A 2015 study published in The Crysophere, the journal of the European Geosciences Union, projected that as a result of rising global temperatures, the volume of several glaciers in the Hindu Kush-Himalayan region will decrease by 70 to 99 percent by 2100. In the long term, this will potentially have catastrophic effects on farming, hydroelectricity generation and water availability in the region, Down to Earth reported at the time.

In the short term, the melting glaciers of Mount Everest are uncovering dead bodies, as expedition operators on the mountain have discovered firsthand.

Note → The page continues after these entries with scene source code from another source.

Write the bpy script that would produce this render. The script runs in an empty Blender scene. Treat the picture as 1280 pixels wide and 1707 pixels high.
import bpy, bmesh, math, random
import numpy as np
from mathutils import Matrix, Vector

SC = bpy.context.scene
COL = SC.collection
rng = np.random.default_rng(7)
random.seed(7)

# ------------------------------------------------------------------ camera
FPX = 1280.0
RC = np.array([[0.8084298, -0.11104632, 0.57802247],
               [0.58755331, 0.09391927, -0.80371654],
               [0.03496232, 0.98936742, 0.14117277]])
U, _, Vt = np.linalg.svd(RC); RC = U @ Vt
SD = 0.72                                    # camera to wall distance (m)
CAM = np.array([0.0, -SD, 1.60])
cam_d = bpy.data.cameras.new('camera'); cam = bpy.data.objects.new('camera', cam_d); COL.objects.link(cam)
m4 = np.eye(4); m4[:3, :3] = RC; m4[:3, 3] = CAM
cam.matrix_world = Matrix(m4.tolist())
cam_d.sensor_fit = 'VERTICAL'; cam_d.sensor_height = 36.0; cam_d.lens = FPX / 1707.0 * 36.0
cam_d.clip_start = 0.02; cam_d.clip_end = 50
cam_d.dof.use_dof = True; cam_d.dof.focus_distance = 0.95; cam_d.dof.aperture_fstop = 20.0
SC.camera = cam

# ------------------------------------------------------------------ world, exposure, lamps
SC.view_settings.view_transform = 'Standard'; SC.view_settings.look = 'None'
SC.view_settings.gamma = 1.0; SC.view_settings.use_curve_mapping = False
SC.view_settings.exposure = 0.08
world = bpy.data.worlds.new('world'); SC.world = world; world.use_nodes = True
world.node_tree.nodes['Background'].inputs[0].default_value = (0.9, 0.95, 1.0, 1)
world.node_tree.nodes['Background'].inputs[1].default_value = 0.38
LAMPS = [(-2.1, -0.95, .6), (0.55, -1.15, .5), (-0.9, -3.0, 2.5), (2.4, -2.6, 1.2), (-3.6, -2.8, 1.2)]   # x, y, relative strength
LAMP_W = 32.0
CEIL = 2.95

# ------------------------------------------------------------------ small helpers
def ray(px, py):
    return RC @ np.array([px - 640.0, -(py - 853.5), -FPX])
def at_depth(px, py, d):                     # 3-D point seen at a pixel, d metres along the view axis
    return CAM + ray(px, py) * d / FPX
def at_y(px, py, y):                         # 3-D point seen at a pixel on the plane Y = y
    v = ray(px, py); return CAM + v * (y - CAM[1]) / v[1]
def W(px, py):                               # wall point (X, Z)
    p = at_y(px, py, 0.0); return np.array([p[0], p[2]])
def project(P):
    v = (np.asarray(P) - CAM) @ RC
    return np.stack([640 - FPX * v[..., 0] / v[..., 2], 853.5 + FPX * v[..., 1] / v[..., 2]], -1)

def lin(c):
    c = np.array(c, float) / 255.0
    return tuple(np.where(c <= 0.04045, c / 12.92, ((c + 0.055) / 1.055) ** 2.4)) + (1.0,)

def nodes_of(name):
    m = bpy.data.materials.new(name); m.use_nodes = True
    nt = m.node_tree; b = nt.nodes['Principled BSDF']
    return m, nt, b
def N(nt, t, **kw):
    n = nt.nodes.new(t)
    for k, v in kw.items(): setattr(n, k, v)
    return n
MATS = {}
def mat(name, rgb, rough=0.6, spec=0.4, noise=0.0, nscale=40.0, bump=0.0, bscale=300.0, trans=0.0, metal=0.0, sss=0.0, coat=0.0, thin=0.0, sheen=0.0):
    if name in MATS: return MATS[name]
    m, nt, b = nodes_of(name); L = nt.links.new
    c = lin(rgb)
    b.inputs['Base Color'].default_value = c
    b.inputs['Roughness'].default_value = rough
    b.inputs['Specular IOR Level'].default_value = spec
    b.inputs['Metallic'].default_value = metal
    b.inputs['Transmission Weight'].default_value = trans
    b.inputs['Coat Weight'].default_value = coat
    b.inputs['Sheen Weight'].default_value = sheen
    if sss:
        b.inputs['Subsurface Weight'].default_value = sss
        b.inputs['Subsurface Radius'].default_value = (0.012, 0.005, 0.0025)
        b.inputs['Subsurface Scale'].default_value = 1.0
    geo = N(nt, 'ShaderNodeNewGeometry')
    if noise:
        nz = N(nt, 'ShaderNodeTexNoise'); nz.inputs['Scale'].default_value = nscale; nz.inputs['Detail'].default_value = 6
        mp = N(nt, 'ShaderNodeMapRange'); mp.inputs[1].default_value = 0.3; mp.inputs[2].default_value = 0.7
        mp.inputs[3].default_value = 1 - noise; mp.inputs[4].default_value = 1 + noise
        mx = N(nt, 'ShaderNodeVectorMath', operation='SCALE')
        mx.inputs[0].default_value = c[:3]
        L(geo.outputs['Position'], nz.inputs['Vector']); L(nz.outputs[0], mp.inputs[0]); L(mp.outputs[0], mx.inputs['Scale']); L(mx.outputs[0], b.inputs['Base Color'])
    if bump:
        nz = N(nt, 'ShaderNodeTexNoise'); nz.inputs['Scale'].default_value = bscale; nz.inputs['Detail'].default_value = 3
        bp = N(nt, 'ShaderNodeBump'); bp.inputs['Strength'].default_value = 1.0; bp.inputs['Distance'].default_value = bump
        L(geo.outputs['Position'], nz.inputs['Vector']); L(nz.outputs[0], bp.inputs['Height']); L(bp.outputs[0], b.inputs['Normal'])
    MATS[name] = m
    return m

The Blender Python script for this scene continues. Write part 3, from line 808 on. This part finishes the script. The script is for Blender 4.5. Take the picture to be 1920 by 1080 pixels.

According to the Guardian and CNN, close to 300 people have died on the mountain since 1922, when the first death was recorded, and the majority of their bodies haven't been recovered yet. The melting ice is revealing more and more of these corpses, and some expedition operators told CNN that they feel they have an obligation to recover them from the mountain. That's no small feat, given that removing a dead body from the treacherous peak can cost as much as $80,000, according to the Guardian.

"Most of the dead bodies we bring to the towns, but those we can't bring down, we respect by saying prayers for them, and covering them with rock or snow," Tenzeeng Sherpa of the Nepal National Mountain Guides Association told CNN.

Asian Trekking founder Ang Tshering Sherpa said that one of the bodies weighed 330 pounds and "had to be recovered from a difficult place at that altitude."

"It was a Herculean task," he said. "But we, the operators, feel it is our duty and so whenever we find them, we bring the bodies down."

"I myself have retrieved around 10 dead bodies in recent years from different locations on Everest," a government officer who worked as a liaison officer on the mountain told the BBC, "and clearly more and more of them are emerging now."

According to the Guardian, most of the dead bodies have been surfacing at the Khumbu icefall, around halfway up the mountain, and at the final camp area close to the top.

Sobit Kunwar, also of the Nepal National Mountain Guides Association, told CNN that discovering bodies on climbs has become "increasingly common," and it disrupts the organization's operations.

"We are really concerned about this because it's getting worse," he said. "We are trying to spread information about it so that there can be a coordinated way to deal with it."